▶ [EXERCISE AIM]
Reproduce exactly the lines below from the one containing "off, s_, seed+i)" through the one containing "an = g.uniform(.35, .8)*g.choice((-1, 1));", including both, and nothing else.
[START THE DATA]
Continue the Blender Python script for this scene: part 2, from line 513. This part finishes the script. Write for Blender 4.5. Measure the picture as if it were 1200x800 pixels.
[END THE DATA]
[START THE DATA]
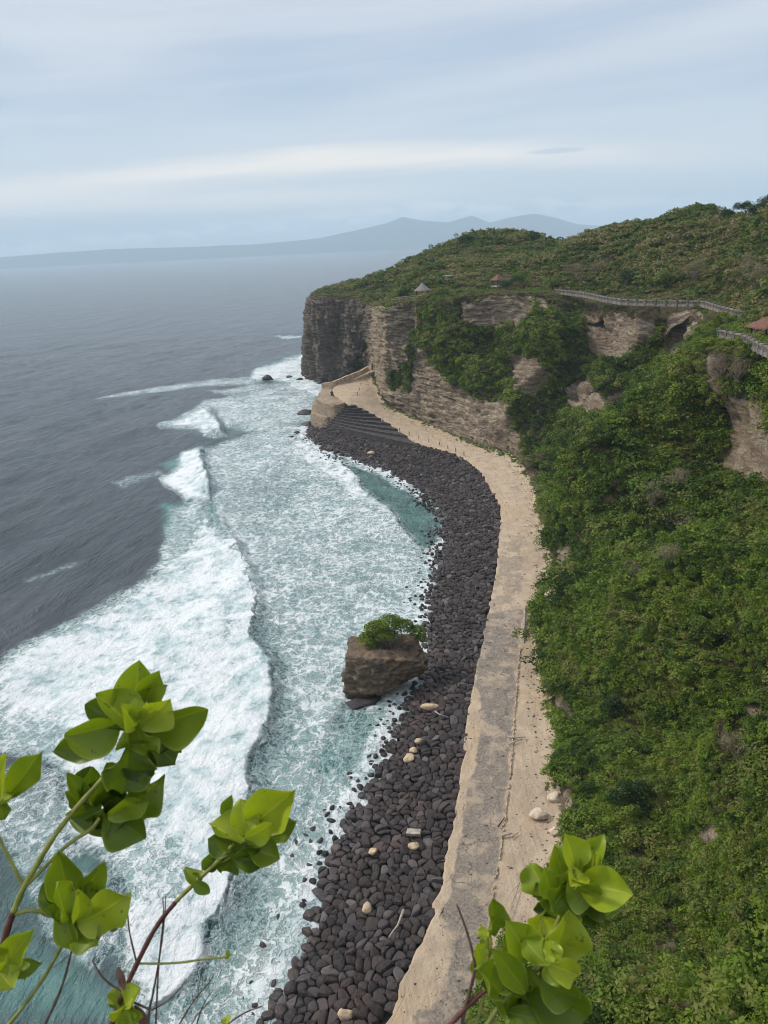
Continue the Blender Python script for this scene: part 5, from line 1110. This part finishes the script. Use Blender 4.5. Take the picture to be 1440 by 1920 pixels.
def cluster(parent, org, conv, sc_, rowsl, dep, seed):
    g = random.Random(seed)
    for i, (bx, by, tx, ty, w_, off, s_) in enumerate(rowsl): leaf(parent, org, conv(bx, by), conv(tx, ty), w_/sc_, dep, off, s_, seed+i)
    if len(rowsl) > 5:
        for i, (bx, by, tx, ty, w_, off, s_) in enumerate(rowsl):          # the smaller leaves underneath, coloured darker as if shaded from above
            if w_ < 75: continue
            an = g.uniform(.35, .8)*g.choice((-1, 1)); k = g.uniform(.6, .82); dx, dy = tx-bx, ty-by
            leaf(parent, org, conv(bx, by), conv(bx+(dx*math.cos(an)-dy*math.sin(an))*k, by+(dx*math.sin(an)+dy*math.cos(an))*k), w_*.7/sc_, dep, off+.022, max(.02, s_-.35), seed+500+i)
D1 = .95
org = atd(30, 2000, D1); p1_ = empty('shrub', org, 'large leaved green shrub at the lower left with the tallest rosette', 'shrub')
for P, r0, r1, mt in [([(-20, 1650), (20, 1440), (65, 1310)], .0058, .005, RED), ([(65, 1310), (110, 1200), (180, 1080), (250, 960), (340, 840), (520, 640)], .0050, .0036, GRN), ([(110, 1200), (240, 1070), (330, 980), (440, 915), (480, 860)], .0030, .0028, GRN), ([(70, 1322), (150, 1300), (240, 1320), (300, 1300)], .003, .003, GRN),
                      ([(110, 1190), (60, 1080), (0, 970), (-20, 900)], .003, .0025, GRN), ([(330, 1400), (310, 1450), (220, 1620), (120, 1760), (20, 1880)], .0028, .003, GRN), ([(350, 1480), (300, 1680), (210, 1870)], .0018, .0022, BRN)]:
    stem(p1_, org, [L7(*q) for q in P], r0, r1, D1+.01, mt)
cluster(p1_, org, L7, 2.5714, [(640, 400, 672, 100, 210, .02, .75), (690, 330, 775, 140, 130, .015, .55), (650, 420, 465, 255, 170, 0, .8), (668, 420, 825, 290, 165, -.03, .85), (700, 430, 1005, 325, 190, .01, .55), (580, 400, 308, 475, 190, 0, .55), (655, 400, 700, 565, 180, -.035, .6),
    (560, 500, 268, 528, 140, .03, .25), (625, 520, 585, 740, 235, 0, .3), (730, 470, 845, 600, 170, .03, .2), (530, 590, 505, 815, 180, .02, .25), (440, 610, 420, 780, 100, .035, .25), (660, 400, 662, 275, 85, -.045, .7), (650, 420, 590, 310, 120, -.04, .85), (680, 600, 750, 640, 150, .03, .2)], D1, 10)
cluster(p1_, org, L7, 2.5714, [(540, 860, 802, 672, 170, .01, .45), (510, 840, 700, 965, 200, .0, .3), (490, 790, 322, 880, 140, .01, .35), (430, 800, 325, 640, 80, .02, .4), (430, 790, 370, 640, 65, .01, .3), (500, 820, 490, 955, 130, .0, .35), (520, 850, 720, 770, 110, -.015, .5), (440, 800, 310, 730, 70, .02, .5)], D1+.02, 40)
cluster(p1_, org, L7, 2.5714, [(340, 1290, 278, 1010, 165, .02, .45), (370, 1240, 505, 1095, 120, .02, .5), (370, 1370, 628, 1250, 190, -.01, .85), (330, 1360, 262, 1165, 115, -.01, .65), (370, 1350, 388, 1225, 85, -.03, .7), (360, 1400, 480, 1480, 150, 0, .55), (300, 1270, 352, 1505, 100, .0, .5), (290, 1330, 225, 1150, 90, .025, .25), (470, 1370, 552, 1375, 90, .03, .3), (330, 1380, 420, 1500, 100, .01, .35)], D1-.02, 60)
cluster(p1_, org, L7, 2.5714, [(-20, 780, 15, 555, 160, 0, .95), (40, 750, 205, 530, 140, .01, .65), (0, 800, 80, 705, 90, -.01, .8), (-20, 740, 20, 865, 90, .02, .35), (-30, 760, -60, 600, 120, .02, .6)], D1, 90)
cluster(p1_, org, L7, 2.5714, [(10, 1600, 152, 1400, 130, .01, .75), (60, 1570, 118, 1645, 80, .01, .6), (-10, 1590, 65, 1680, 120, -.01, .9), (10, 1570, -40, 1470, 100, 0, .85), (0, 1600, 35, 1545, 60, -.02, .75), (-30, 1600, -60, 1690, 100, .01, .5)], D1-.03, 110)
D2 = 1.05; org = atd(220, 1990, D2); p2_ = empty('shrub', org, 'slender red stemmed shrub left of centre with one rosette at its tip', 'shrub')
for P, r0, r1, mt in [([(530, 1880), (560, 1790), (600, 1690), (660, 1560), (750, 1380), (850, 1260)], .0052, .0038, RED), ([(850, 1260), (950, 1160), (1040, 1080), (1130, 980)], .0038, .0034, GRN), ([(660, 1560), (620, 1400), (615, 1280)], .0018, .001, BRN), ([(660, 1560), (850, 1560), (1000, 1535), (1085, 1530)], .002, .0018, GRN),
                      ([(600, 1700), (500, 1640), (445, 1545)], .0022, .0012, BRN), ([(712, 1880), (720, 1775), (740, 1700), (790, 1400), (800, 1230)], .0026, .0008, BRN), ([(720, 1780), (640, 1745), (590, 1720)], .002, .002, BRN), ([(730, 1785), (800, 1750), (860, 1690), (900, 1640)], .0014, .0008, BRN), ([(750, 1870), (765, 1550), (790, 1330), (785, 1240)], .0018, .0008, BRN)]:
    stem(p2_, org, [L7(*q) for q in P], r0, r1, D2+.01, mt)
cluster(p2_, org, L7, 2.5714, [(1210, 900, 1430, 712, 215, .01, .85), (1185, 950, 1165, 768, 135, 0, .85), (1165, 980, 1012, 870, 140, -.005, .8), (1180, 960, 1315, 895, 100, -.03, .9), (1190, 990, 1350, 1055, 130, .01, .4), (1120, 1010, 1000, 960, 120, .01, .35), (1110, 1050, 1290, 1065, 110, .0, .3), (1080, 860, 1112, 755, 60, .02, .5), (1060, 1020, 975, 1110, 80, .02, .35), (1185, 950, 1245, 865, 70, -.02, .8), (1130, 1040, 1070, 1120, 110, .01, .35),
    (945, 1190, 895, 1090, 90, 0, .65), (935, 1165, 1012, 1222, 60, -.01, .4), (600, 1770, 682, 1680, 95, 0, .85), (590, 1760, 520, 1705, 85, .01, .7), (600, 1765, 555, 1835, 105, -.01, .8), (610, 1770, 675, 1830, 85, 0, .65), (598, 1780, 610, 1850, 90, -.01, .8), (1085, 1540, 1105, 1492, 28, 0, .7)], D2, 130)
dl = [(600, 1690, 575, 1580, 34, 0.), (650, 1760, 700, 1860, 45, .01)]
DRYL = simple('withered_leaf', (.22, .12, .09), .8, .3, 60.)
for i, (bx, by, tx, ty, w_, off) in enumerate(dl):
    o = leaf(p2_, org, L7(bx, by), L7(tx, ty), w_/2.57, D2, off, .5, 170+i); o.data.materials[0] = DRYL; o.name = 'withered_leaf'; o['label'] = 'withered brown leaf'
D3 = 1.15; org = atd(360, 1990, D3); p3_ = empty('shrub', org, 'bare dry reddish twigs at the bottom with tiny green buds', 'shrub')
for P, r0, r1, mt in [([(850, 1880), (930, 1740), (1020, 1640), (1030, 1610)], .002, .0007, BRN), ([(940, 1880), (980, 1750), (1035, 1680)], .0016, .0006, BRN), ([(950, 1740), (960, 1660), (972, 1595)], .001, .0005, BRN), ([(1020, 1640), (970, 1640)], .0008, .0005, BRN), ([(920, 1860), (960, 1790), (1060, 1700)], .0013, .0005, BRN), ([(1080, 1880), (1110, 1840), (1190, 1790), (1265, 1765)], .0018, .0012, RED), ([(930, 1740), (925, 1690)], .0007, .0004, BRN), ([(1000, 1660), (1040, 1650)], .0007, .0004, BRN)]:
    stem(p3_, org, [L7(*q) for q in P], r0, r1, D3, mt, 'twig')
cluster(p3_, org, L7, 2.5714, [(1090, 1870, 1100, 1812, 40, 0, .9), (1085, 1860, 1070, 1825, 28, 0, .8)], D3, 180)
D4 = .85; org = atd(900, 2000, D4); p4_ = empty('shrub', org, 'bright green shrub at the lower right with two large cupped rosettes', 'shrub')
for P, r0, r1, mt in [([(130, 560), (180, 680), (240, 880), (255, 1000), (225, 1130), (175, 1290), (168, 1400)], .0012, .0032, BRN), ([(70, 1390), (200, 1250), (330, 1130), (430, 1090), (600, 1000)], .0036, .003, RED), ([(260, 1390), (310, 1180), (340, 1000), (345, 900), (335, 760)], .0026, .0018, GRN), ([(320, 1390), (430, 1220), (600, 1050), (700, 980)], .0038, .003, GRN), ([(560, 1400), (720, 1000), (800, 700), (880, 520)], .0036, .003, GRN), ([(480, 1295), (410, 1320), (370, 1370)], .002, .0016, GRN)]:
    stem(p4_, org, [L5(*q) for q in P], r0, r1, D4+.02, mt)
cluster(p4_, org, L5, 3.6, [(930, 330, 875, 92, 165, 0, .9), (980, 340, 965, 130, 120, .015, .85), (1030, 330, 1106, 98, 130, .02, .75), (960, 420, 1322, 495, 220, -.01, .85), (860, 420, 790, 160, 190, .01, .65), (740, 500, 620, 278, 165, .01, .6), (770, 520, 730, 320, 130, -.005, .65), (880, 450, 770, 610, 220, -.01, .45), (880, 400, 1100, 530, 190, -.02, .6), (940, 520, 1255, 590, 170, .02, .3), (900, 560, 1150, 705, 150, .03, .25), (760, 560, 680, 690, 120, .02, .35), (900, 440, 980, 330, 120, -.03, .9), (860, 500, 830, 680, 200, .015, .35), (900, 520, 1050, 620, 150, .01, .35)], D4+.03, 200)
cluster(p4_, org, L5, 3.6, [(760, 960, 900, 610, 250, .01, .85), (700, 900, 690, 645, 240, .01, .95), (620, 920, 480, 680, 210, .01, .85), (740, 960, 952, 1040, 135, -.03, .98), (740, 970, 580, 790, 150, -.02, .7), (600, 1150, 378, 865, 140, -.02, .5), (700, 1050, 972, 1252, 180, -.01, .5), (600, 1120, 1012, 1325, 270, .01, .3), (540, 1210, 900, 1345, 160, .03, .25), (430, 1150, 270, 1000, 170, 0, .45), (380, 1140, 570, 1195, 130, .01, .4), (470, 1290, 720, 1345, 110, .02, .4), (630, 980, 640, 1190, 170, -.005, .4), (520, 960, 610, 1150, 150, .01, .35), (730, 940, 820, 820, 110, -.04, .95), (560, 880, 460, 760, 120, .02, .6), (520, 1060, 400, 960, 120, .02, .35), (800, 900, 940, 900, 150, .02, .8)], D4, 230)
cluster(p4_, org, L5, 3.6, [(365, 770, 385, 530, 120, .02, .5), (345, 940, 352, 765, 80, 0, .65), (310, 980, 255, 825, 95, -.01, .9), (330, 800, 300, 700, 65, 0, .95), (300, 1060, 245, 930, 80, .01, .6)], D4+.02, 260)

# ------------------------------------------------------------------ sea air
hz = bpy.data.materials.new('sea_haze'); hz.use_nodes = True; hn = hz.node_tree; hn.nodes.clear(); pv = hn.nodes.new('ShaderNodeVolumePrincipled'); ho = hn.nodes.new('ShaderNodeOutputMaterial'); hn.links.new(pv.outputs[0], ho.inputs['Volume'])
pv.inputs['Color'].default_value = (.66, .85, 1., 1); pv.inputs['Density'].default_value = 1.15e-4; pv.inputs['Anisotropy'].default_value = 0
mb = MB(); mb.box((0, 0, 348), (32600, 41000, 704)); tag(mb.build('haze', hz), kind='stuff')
[END THE DATA]
▶ [RESULT]
    for i, (bx, by, tx, ty, w_, off, s_) in enumerate(rowsl): leaf(parent, org, conv(bx, by), conv(tx, ty), w_/sc_, dep, off, s_, seed+i)
    if len(rowsl) > 5:
        for i, (bx, by, tx, ty, w_, off, s_) in enumerate(rowsl):          # the smaller leaves underneath, coloured darker as if shaded from above
            if w_ < 75: continue
            an = g.uniform(.35, .8)*g.choice((-1, 1)); k = g.uniform(.6, .82); dx, dy = tx-bx, ty-by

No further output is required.